As a St Martins School pupil in Christchurch she was teased by teachers and peers for being thin.

Now the 25-year-old, size-6 mother of one, standing 1.67 metres and weighing 44 kilograms, is too self-conscious to go swimming.

''I love swimming, but I hate getting into the pool in the daylight because people stare at me and I hear them whispering,'' she said.

''I like going to the Tekapo hot pools because in the dark nobody can see me.''

Johnson, an interior design student juggling her correspondence study with the care of 2-year-old daughter Xanthe, said even as an adult she was hassled about her weight.

''I have had strangers come up to me in shops and tell me I need to eat something,'' she said.

Facing the opposite problem is Massey University lecturer Cat Pause.

She has called for New Zealand to be the first country to outlaw discrimination against fat people.

She said ''fattism'' was the last socially acceptable form of prejudice.

Fat people lived in a culture that openly hated them, she said.

''We always hear about the war on obesity, and any time a politician or someone studying public health policy talks about solving the obesity epidemic ... they're talking about a programme of social eugenics to get rid of me.''

Pause, 32, has organised New Zealand's first fat studies conference in Wellington this week.

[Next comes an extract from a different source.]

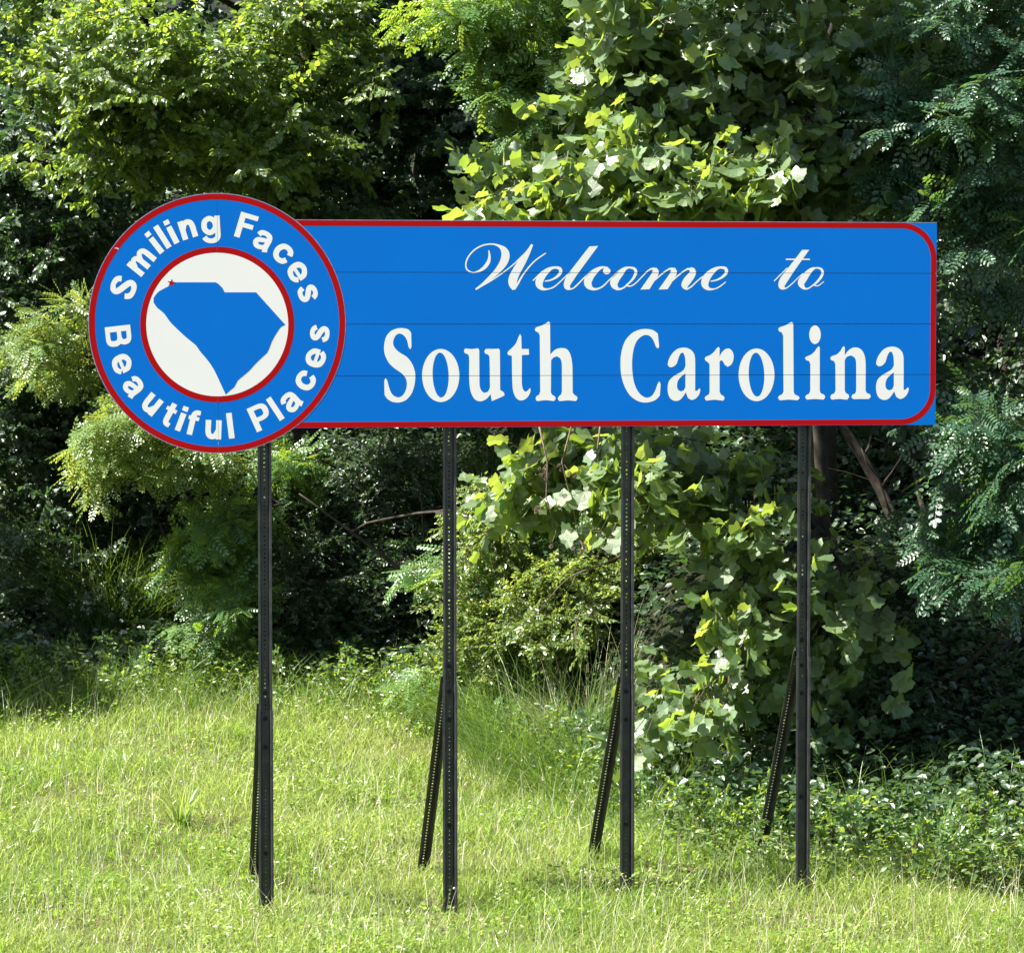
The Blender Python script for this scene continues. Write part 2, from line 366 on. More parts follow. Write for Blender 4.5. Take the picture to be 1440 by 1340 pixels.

Being slender runs in Johnson's family, with her mother facing similar taunts.

Despite eating far more than her tradesman husband, and having a sweet tooth, Johnson does not put on weight.

She said popular culture portraying thin women as ''mean'' did not help.

''If you look back through Disney films, the evil woman is always the thin one. Look at Cruella de Vil in 101 Dalmations.''

She said it was time people stopped ''thinism'' as well as ''fattism''- taunting others because of their weight.

''If we are going to stop teasing people for being overweight we need to stop teasing people for being considered too thin,'' she said.